WHAT THE TASK REQUIRES: Wherever a line holds the word "scene", copy that line out.

SOURCE EXCERPT:
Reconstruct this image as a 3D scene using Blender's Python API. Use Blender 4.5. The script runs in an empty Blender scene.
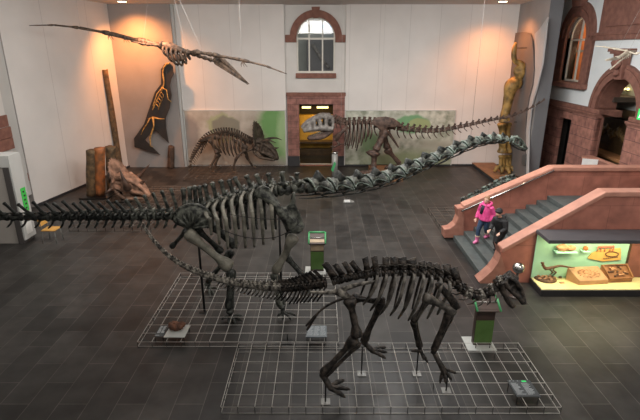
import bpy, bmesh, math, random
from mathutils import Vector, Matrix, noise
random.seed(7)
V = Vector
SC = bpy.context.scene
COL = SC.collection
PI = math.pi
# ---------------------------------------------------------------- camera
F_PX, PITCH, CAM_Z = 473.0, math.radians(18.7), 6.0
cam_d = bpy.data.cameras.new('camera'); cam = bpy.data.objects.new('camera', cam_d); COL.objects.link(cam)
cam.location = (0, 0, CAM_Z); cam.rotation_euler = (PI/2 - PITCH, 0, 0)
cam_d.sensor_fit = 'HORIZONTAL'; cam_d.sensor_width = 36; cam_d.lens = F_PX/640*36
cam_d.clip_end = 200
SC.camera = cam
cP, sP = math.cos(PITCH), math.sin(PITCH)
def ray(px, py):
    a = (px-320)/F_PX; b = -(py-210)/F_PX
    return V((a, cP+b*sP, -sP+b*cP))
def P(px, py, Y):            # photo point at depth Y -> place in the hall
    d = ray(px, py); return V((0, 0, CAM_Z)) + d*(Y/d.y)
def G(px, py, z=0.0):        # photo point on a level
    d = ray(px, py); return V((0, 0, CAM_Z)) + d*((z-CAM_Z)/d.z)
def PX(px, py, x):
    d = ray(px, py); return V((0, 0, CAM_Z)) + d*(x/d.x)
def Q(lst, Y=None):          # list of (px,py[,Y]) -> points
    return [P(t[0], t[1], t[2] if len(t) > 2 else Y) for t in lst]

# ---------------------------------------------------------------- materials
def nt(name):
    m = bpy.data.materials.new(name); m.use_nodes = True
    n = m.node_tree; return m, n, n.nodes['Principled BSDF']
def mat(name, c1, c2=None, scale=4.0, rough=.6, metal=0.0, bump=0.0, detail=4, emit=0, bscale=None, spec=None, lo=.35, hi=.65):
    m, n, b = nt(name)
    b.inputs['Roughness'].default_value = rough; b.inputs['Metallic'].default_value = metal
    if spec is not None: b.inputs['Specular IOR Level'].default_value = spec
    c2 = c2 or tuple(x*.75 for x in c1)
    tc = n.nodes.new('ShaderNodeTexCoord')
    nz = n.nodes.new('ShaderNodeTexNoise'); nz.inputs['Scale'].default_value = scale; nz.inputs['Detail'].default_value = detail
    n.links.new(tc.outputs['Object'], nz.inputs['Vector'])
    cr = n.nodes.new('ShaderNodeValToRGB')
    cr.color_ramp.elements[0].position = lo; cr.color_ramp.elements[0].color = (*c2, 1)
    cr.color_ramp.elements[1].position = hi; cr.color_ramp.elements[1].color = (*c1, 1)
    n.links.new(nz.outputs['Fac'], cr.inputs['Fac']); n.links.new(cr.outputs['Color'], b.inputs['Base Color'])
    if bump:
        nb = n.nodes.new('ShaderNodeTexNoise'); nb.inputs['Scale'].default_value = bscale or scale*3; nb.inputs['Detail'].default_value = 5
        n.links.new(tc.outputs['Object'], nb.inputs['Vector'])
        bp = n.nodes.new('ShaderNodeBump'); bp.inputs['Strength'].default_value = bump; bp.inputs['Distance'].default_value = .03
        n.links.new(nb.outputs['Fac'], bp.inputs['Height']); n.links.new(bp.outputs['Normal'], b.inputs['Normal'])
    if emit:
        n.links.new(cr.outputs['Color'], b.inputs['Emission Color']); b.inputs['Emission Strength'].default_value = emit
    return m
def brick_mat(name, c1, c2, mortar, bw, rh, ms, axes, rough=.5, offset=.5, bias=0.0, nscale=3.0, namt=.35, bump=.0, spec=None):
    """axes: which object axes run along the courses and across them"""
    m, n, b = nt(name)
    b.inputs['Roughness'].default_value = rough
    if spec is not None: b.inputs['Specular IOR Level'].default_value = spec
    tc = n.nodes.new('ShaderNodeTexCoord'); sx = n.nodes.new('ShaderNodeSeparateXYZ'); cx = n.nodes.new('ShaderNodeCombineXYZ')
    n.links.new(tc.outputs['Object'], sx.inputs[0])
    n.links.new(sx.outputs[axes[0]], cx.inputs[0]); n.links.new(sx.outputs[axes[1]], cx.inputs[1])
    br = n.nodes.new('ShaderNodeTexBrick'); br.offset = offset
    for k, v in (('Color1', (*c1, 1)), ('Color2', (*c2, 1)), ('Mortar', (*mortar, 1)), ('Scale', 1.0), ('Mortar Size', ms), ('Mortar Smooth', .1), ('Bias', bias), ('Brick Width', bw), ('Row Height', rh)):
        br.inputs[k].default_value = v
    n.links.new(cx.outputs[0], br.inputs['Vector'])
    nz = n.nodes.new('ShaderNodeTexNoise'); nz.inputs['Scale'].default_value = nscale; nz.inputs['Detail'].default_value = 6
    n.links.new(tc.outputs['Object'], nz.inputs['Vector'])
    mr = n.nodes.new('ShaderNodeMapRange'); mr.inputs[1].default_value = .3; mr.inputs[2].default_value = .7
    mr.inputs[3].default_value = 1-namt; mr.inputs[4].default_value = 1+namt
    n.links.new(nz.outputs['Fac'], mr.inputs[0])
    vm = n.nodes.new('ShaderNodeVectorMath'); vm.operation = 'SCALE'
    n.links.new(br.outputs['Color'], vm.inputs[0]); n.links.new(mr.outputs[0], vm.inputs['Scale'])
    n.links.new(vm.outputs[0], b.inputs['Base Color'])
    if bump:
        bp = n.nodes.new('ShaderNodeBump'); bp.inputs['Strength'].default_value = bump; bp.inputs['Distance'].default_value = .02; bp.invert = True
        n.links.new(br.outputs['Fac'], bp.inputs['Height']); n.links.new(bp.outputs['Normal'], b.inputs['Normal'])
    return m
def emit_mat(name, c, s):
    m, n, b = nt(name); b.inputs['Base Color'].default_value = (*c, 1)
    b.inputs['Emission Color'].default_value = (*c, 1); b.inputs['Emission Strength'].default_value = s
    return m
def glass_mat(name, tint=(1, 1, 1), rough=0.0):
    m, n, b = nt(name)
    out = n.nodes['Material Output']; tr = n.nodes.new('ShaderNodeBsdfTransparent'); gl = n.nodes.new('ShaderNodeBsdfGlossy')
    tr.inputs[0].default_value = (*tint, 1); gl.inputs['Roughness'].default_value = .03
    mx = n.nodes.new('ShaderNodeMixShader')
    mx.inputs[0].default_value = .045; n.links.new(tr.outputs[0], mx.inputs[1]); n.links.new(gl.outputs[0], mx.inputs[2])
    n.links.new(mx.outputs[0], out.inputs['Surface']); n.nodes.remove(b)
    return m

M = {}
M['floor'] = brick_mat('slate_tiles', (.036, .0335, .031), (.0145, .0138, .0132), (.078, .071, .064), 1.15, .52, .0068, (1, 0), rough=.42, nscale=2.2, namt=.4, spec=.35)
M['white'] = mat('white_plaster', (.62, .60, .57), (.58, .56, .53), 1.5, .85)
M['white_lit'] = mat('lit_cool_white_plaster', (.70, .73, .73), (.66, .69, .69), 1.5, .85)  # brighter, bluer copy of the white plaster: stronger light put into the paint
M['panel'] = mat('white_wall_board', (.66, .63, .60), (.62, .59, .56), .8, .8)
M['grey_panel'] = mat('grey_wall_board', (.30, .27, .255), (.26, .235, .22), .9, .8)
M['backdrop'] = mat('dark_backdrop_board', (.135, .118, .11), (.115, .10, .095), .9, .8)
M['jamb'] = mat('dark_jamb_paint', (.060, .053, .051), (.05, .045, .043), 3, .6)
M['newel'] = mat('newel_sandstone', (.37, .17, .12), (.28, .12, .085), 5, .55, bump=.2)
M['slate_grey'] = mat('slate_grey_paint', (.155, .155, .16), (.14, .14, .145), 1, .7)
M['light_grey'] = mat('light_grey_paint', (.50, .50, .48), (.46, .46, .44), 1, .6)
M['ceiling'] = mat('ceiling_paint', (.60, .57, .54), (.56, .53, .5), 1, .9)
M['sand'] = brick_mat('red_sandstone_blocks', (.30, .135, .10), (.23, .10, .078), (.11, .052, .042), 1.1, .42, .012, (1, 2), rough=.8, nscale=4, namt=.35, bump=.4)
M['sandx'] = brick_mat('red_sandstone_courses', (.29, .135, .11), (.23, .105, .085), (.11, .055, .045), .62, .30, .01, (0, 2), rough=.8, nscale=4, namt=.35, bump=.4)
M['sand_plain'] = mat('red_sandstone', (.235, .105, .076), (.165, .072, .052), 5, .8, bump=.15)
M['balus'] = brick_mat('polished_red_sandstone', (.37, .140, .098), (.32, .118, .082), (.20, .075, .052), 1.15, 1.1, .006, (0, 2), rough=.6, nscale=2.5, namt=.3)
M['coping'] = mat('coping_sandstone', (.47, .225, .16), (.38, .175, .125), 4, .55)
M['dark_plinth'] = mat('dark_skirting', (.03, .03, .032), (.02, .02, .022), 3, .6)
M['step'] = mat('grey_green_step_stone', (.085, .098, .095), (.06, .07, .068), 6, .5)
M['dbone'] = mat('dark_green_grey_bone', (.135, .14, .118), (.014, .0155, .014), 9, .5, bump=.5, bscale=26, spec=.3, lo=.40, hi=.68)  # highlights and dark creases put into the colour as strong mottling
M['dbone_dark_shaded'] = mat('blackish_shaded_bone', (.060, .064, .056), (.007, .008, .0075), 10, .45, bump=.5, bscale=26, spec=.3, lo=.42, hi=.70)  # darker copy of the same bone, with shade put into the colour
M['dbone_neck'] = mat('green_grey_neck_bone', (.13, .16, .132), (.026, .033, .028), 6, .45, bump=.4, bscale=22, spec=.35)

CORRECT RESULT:
Reconstruct this image as a 3D scene using Blender's Python API. Use Blender 4.5. The script runs in an empty Blender scene.
SC = bpy.context.scene